REPUBLIKA.CO.ID, JAKARTA -- Kantor Staf Presiden (KSP) membantah anggapan bahwa KUHP disahkan untuk menjadi alat kekuasaan pemerintahan saat ini guna mematikan demokrasi. Menurut Tenaga Ahli Utama Kantor Staf Presiden, Sigit Pamungkas, KUHP justru merupakan refleksi dari pengalaman dan harapan demokrasi ke depan.
“KUHP tidak akan membungkam demokrasi. Formulasi KUHP terkait kebebasan berpendapat merupakan refleksi dari pengalaman kita berdemokrasi yang telah lalu sekaligus harapan keadaban berdemokrasi di masa depan,” kata Sigit, dikutip dari siaran pers KSP, Jumat (16/12/2022).

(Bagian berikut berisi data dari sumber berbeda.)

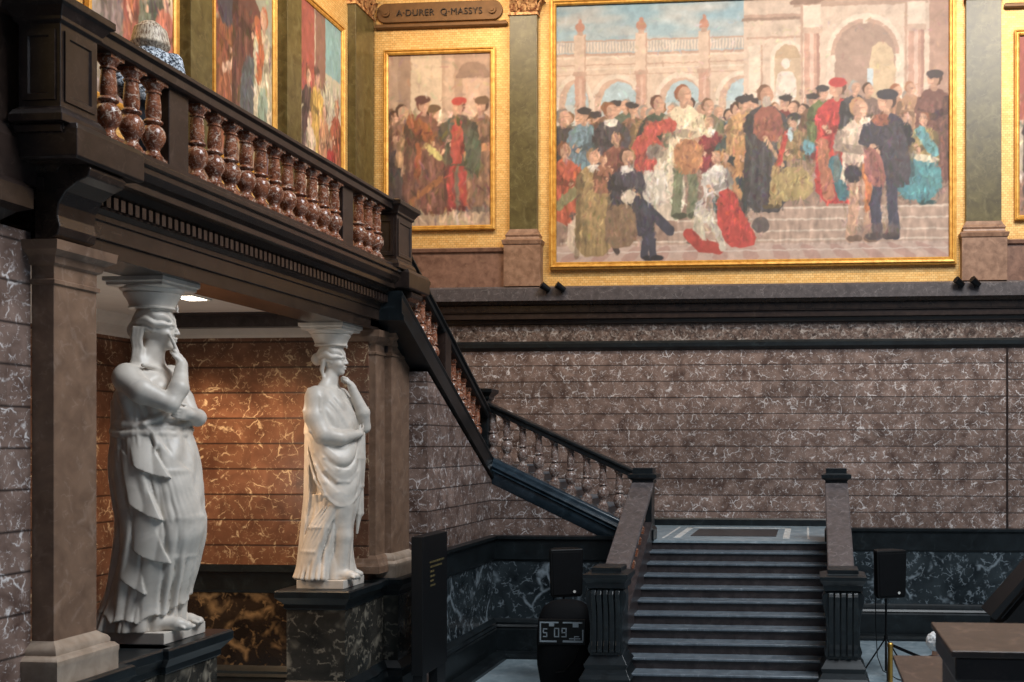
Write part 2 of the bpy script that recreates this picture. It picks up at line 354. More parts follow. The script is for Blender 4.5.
# ---- upper flight balustrade
ub = thing('upper_flight_balustrade', 'steep dark handrail with red marble balusters beside the upper flight', 'balustrade', (AX, 17.5, 4.5))
MB().sweep((AX, 19.45, 4.72-.03), (AX, 15.4, 4.72+.56*4.0), (1, 0, 0), RAIL).build('handrail', 'black_marble', ub, bevel=.003)
MB().sweep((AX, 19.5, 3.80), (AX, 15.0, 3.84+.56*4.4), (1, 0, 0), [(-.19, -.44), (-.19, 0), (.19, 0), (.21, -.05), (.19, -.10), (.19, -.32), (.22, -.37), (.22, -.44)]).build('string', 'black_marble', ub, bevel=.004)
ty = [16.02, 16.29, 16.56, 16.83]+[17.50+.268*i for i in range(7)]
for y in ty: baluster(AX, y, 3.84+.56*(19.4-y)+.03, 4.72+.56*(19.4-y)-.12, .92, .09).build('baluster', 'baluster_marble', ub, smooth=True)
y = 17.16; MB().prism([(y-.14, 3.8+.56*(19.4-y+.14)), (y+.14, 3.8+.56*(19.4-y-.14)), (y+.14, 4.6+.56*(19.4-y-.14)), (y-.14, 4.6+.56*(19.4-y+.14))], 'x', AX-.12, AX+.14).build('block', 'dark_stone', ub, bevel=.006)
MB().stack(AX-.1, AX+.09, 19.5, 19.75, [(0, 3.5), (0, 4.86), (.04, 4.9), (.04, 4.95), (.11, 5.02), (.11, 5.08), (.0, 5.1)]).build('newel', 'black_marble', ub, bevel=.005)
# ---- lower flight balustrade (runs along X)
lb = thing('lower_flight_balustrade', 'dark handrail with grey-red marble balusters and a moulded string coloured for blue reflections', 'balustrade', (-4.6, 19.67, 3))
BY = 19.67
MB().sweep((-6.1, BY, 4.83), (-3.05, BY, 4.83-.455*3.05), (0, -1, 0), RAIL).build('handrail', 'black_marble', lb, bevel=.003)
MB().sweep((-6.0, BY, 3.78), (-2.95, BY, 3.78-.475*3.05), (0, -1, 0), [(-.2, -.55), (-.2, 0), (.12, 0), (.15, -.02), (.17, -.06), (.17, -.1), (.22, -.12), (.24, -.16), (.22, -.2), (.2, -.21), (.235, -.24), (.2, -.27), (.2, -.33), (.18, -.5), (.14, -.55)]).build('string', 'string_blue_sheen', lb, smooth=True)
for i in range(9):
    x = -6.07+i*.3135
    if i == 0: x = -6.03
    baluster(x, BY, 3.78-.475*(x+6)+.02, 4.83-.455*(x+6)-.15, 1.02, .09).build('baluster', 'stair_baluster_marble', lb, smooth=True)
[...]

Menurut Sigit, kebebasan berpendapat saat ini berada dalam situasi yang berbeda dari masa sebelumnya. Karena itu, proses pembaharuan dan pengesahan RKUHP dinilai sudah sesuai dengan aspirasi publik dan mekanisme demokratis yang ada.
“Dulu, kebebasan berpendapat masih dibatasi dengan kontrol terhadap partai, masyarakat sipil dan media. Saat ini, pilar-pilar demokrasi tersebut dibebaskan untuk beraspirasi. Parlemen juga terbuka bagi publik. Melalui mekanisme pemilu yang rutin, supremasi sipil juga terjamin. Jadi terlalu berlebihan pandangan bahwa KUHP mematikan demokrasi,” ujar Sigit.
KUHP yang baru disahkan ini akan berlaku secara efektif tiga tahun mendatang. Selama masa transisi ini, pemerintah akan terus melakukan sosialisasi dan edukasi kepada publik dan aparat penegak hukum tentang pasal-pasal yang telah ditetapkan dalam KUHP yang baru.
Sementara itu, dalam perspektif geopolitik, Gubernur Lembaga Ketahanan Nasional (Lemhannas), Andi Widjajanto mengingatkan bahwa pengesahan KUHP adalah bentuk penguatan otonomi strategis Indonesia. “Keinginan Indonesia untuk mengadopsi paradigma hukum pidana modern yang meliputi keadilan korektif, keadilan restoratif, serta keadilan rehabilitatif harus menjadi prioritas baru dalam membangun kolaborasi dengan negara lain,” ungkap Andi.
Kepentingan nasional tersebut bertujuan untuk menjaga iklim demokrasi dan dapat diterjemahkan menjadi sikap Indonesia dalam kerangka hubungan luar negeri. “Dengan pengesahan KUHP, kebutuhan Indonesia untuk menjaga sendi-sendi demokrasi di tengah merebaknya tren global tentang politik identitas, ujaran kebencian, serta politik hoaks harus menjadi rujukan utama dalam praktek diplomasi Indonesia,” kata Andi.